Talks are already on with the Department of Telecommunications regarding the pricing for such services.

Once Web telephony is in place, VSNL also plans to offer fax, data connectivity and other value-added services via the Internet.

It is also learnt that as part of its Web telephony project, VSNL is negotiating with several foreign equipment providers. There is no information yet about the investment that would be required to introduce Net telephony.

VSNL already has the gateway and the necessary infrastructure to provide such services. The only thing to be taken care of is the integration of the systems for Net telephony.

The corporation plans to set up a host server from which users can access VSNL's server to make telephone calls anywhere in the world. For this, it will provide separate bandwidth for Internet telephony services and a separate bandwidth for regular Internet usage.
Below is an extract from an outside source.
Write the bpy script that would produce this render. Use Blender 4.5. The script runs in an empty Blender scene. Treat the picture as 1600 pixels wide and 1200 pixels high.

This will also ensure that the bandwidth hogging voice and fax transmissions do not hamper normal Internet usage. Voice transmission tends to use much more bandwidth than text on the World Wide Web.

The time is ripe for VSNL to offer value-added services because private Internet service providers are yet to begin. The private players still lack the basic infrastructure for Internet services and other value-added services. VSNL is confident of grabbing a major part of the voice telephony market even before the others enter.

VSNL feels there is a tremendous potential in this market. "We are looking for long-term benefits," the sources added. The company is willing to wait and watch competition from private players for providing voice telephony.

Although the Telecom Regulatory Authority of India has already banned private players from offering Internet telephony, the rules could be relaxed in the future if a majority of private players request it.

That would be a direct threat to the VSNL's core business of overseas voice telephony.

All this should explain the corporation's hurry to make a head start in Internet telephony even before there is a hint of relaxation in the country's cyber laws.